Neste último acórdão, analisando o caso de faturas com número de identificação fiscal considerado inexistente, foi decidido o seguinte:
- “As disposições da Sexta Diretiva 77/388/CEE do Conselho, de 17 de maio de 1977, relativa à harmonização das legislações dos Estados-Membros respeitantes aos impostos sobre o volume de negócios — Sistema comum do imposto sobre o valor acrescentado: matéria coletável uniforme, conforme alterada pela Diretiva 2002/38/CE do Conselho, de 7 de maio de 2002, devem ser interpretadas no sentido de que se opõem a uma regulamentação nacional, como a que está em causa no processo principal, que recusa a um sujeito passivo o direito de deduzir o imposto sobre o valor acrescentado devido ou pago relativamente a bens que lhe foram entregues pelo facto de a fatura ter sido emitida por um operador que deve ser considerado, face aos critérios previstos nessa regulamentação, um operador inexistente e de ser impossível determinar a identidade do verdadeiro fornecedor dos bens, exceto se estiver provado, perante elementos objetivos, e sem serem exigidas ao sujeito passivo verificações que lhe não incumbem, que o sujeito passivo sabia ou tinha a obrigação de saber que a entrega estava envolvida numa fraude ao imposto sobre o valor acrescentado, o que cabe ao tribunal de reenvio verificar.”

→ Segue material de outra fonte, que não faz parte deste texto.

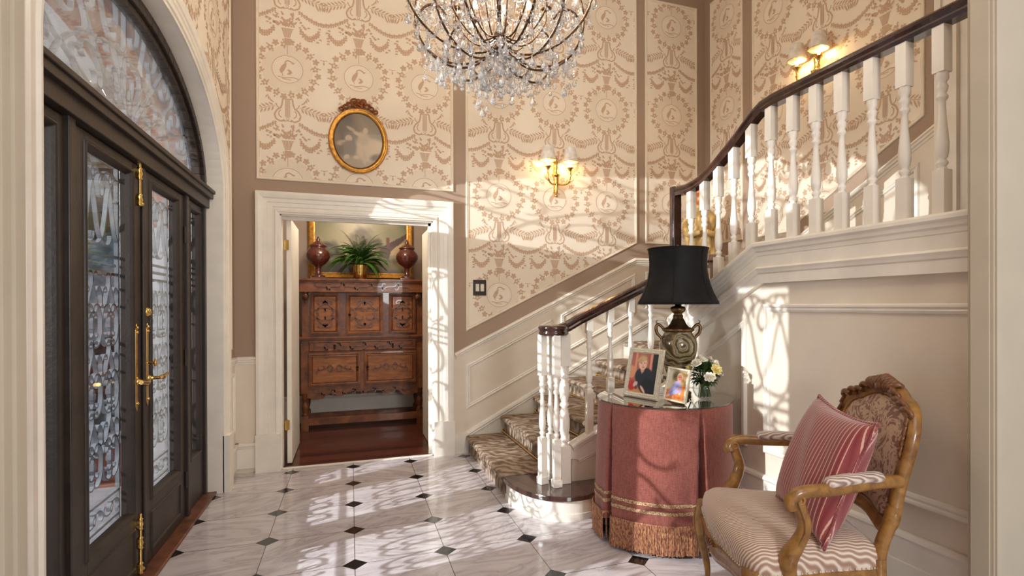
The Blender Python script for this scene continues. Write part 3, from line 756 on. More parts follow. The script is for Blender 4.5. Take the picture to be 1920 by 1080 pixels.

Tal o que foi considerado relativamente à legislação polaca, mas que importa observar quanto à portuguesa, em que o direito à dedução se encontra previsto no art. 19.º, no n.º2 e no art. 36.º n.º5, do C.I.V.A., incluindo a alínea a) deste último a menção a números de identificação fiscal.
Assim, e de acordo com a jurisprudência comunitária, considerou-se na sentença recorrida que “no dito relatório inspectivo – 4, dos factos em momento algum coloca em causa a materialidade das operações tituladas nas faturas (data, realização, serviço prestado, preço…), quedando-se somente na inexistência ou invalidade dos números de identificação fiscal como óbice ao exercício do direito à dedução.”
Mais considerou que no “no caso dos presentes autos o direito a deduzir o IVA emergir não do IVA suportado a montante mas do pagamento, que não a mera entrega, de IVA correspondente a operações sujeitas, e não isentas realizadas pelo sujeito passivo que não foram pagas pelo adquirente de tais bens e serviços e responsável pelo pagamento do IVA”.
Conforme o S.T.A. tem considerado a propósito dos artigos 19.º n.º 2, a), e 35.º, n.º5, a) do C.I.V.A. – com correspondência no atual art. 36.º -, quanto a números de identificação fiscal inválidos, a alínea a) do dito art. 35.º “não comete explicitamente ao adquirente a obrigação de controlar se essa identificação é verdadeira” – cfr., acórdão de 14-12-2011, proferido no proc. 076/11 e, mais recentemente, o acórdão de 22-1-2020, no proc. 0595/04.0BEVIS, ambos publicados em www.dgsi.pt.
De tudo o que antecede resulta não ser de acolher o que a recorrente invoca quanto a erro de julgamento relativo à dedução de I.V.A. por falta de requisito formal constante de faturas.
III.Decisão:
Nos termos expostos, os Juízes Conselheiros da Secção do Contencioso Tributário do Supremo Tribunal Administrativo acordam em negar provimento ao recurso.
Custas pela recorrente – art. 527.º n.º1 do C.P.C., subsidiariamente aplicável.

Lisboa, 16 de dezembro de 2020. - Paulo José Rodrigues Antunes (relator) - Pedro Nuno Pinto Vergueiro – Jorge Miguel Barroso de Aragão Seia.